— BEGIN Recorded information —
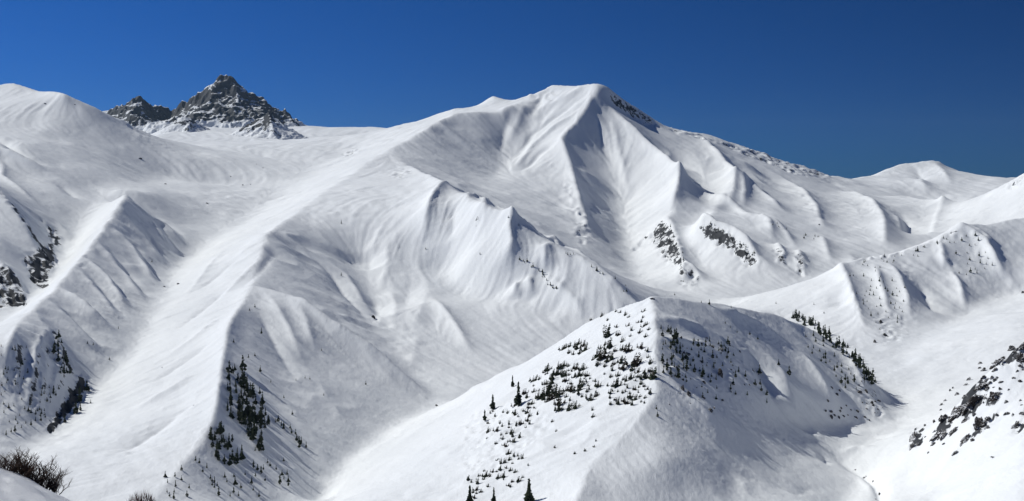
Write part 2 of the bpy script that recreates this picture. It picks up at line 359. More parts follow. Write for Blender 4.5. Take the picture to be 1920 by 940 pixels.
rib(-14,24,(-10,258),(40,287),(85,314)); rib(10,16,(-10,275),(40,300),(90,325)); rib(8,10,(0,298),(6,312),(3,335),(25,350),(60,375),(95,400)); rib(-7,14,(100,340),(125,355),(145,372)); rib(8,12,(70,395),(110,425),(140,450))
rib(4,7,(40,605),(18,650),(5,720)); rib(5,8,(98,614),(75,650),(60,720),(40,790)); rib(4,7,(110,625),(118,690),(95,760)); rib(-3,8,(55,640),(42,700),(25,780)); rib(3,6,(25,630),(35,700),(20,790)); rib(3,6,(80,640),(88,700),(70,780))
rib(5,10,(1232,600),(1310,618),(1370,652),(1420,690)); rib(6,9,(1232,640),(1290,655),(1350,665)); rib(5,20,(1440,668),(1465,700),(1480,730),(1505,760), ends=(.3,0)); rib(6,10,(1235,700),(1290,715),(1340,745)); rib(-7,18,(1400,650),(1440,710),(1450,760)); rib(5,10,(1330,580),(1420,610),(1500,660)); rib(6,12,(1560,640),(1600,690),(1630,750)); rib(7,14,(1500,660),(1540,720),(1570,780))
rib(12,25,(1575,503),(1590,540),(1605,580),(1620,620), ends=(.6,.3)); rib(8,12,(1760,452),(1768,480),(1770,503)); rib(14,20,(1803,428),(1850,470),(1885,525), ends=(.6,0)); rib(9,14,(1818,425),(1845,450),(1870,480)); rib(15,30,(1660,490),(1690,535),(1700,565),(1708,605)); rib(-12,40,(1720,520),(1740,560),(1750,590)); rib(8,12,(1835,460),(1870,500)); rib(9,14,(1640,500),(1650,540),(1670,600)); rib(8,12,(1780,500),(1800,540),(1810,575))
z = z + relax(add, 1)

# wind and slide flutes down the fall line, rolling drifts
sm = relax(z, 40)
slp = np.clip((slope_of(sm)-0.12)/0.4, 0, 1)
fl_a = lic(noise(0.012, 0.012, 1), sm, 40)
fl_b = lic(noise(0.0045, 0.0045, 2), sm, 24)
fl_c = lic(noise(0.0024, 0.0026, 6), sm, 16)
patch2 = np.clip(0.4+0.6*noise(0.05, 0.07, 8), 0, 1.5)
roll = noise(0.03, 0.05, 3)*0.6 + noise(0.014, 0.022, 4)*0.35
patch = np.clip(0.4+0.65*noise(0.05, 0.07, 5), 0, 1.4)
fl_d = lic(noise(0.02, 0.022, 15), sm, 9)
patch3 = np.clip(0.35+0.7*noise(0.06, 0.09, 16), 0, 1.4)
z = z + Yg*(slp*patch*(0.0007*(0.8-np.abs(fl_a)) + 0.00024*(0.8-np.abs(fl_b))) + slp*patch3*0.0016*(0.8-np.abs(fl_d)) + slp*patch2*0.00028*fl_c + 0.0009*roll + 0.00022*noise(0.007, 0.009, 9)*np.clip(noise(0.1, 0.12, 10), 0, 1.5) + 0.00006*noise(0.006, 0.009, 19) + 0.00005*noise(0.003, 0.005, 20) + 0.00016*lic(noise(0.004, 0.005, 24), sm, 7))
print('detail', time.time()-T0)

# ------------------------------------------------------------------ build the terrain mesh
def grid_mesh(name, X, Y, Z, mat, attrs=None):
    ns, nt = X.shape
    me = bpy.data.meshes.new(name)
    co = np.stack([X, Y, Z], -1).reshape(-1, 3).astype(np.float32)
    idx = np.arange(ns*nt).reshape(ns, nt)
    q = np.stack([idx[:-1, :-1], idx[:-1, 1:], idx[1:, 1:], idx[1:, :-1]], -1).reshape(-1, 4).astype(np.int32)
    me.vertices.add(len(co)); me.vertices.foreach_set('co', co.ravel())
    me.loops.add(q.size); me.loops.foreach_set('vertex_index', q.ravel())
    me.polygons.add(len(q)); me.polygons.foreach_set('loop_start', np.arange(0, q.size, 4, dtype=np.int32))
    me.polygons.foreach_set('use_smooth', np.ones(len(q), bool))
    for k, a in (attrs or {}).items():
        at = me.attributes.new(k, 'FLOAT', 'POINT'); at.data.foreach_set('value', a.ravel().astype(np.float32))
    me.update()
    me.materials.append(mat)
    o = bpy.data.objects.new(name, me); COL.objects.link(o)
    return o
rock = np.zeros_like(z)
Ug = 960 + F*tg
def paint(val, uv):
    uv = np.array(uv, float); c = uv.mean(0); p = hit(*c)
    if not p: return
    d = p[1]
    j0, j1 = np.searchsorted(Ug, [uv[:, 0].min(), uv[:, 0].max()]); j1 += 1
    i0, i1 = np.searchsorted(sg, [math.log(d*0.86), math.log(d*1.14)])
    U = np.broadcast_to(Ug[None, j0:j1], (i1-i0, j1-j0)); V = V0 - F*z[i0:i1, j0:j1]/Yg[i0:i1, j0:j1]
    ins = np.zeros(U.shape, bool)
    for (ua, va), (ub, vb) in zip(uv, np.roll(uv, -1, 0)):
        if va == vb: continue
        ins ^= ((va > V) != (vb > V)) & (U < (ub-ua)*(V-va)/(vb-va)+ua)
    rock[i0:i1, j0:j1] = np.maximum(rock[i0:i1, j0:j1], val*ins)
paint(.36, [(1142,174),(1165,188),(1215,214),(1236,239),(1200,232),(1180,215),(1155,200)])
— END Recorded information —
Repeat verbatim all the material, but not the pictures.

Write part 2 of the bpy script that recreates this picture. It picks up at line 359. More parts follow. Write for Blender 4.5. Take the picture to be 1920 by 940 pixels.
rib(-14,24,(-10,258),(40,287),(85,314)); rib(10,16,(-10,275),(40,300),(90,325)); rib(8,10,(0,298),(6,312),(3,335),(25,350),(60,375),(95,400)); rib(-7,14,(100,340),(125,355),(145,372)); rib(8,12,(70,395),(110,425),(140,450))
rib(4,7,(40,605),(18,650),(5,720)); rib(5,8,(98,614),(75,650),(60,720),(40,790)); rib(4,7,(110,625),(118,690),(95,760)); rib(-3,8,(55,640),(42,700),(25,780)); rib(3,6,(25,630),(35,700),(20,790)); rib(3,6,(80,640),(88,700),(70,780))
rib(5,10,(1232,600),(1310,618),(1370,652),(1420,690)); rib(6,9,(1232,640),(1290,655),(1350,665)); rib(5,20,(1440,668),(1465,700),(1480,730),(1505,760), ends=(.3,0)); rib(6,10,(1235,700),(1290,715),(1340,745)); rib(-7,18,(1400,650),(1440,710),(1450,760)); rib(5,10,(1330,580),(1420,610),(1500,660)); rib(6,12,(1560,640),(1600,690),(1630,750)); rib(7,14,(1500,660),(1540,720),(1570,780))
rib(12,25,(1575,503),(1590,540),(1605,580),(1620,620), ends=(.6,.3)); rib(8,12,(1760,452),(1768,480),(1770,503)); rib(14,20,(1803,428),(1850,470),(1885,525), ends=(.6,0)); rib(9,14,(1818,425),(1845,450),(1870,480)); rib(15,30,(1660,490),(1690,535),(1700,565),(1708,605)); rib(-12,40,(1720,520),(1740,560),(1750,590)); rib(8,12,(1835,460),(1870,500)); rib(9,14,(1640,500),(1650,540),(1670,600)); rib(8,12,(1780,500),(1800,540),(1810,575))
z = z + relax(add, 1)

# wind and slide flutes down the fall line, rolling drifts
sm = relax(z, 40)
slp = np.clip((slope_of(sm)-0.12)/0.4, 0, 1)
fl_a = lic(noise(0.012, 0.012, 1), sm, 40)
fl_b = lic(noise(0.0045, 0.0045, 2), sm, 24)
fl_c = lic(noise(0.0024, 0.0026, 6), sm, 16)
patch2 = np.clip(0.4+0.6*noise(0.05, 0.07, 8), 0, 1.5)
roll = noise(0.03, 0.05, 3)*0.6 + noise(0.014, 0.022, 4)*0.35
patch = np.clip(0.4+0.65*noise(0.05, 0.07, 5), 0, 1.4)
fl_d = lic(noise(0.02, 0.022, 15), sm, 9)
patch3 = np.clip(0.35+0.7*noise(0.06, 0.09, 16), 0, 1.4)
z = z + Yg*(slp*patch*(0.0007*(0.8-np.abs(fl_a)) + 0.00024*(0.8-np.abs(fl_b))) + slp*patch3*0.0016*(0.8-np.abs(fl_d)) + slp*patch2*0.00028*fl_c + 0.0009*roll + 0.00022*noise(0.007, 0.009, 9)*np.clip(noise(0.1, 0.12, 10), 0, 1.5) + 0.00006*noise(0.006, 0.009, 19) + 0.00005*noise(0.003, 0.005, 20) + 0.00016*lic(noise(0.004, 0.005, 24), sm, 7))
print('detail', time.time()-T0)

# ------------------------------------------------------------------ build the terrain mesh
def grid_mesh(name, X, Y, Z, mat, attrs=None):
    ns, nt = X.shape
    me = bpy.data.meshes.new(name)
    co = np.stack([X, Y, Z], -1).reshape(-1, 3).astype(np.float32)
    idx = np.arange(ns*nt).reshape(ns, nt)
    q = np.stack([idx[:-1, :-1], idx[:-1, 1:], idx[1:, 1:], idx[1:, :-1]], -1).reshape(-1, 4).astype(np.int32)
    me.vertices.add(len(co)); me.vertices.foreach_set('co', co.ravel())
    me.loops.add(q.size); me.loops.foreach_set('vertex_index', q.ravel())
    me.polygons.add(len(q)); me.polygons.foreach_set('loop_start', np.arange(0, q.size, 4, dtype=np.int32))
    me.polygons.foreach_set('use_smooth', np.ones(len(q), bool))
    for k, a in (attrs or {}).items():
        at = me.attributes.new(k, 'FLOAT', 'POINT'); at.data.foreach_set('value', a.ravel().astype(np.float32))
    me.update()
    me.materials.append(mat)
    o = bpy.data.objects.new(name, me); COL.objects.link(o)
    return o
rock = np.zeros_like(z)
Ug = 960 + F*tg
def paint(val, uv):
    uv = np.array(uv, float); c = uv.mean(0); p = hit(*c)
    if not p: return
    d = p[1]
    j0, j1 = np.searchsorted(Ug, [uv[:, 0].min(), uv[:, 0].max()]); j1 += 1
    i0, i1 = np.searchsorted(sg, [math.log(d*0.86), math.log(d*1.14)])
    U = np.broadcast_to(Ug[None, j0:j1], (i1-i0, j1-j0)); V = V0 - F*z[i0:i1, j0:j1]/Yg[i0:i1, j0:j1]
    ins = np.zeros(U.shape, bool)
    for (ua, va), (ub, vb) in zip(uv, np.roll(uv, -1, 0)):
        if va == vb: continue
        ins ^= ((va > V) != (vb > V)) & (U < (ub-ua)*(V-va)/(vb-va)+ua)
    rock[i0:i1, j0:j1] = np.maximum(rock[i0:i1, j0:j1], val*ins)
paint(.36, [(1142,174),(1165,188),(1215,214),(1236,239),(1200,232),(1180,215),(1155,200)])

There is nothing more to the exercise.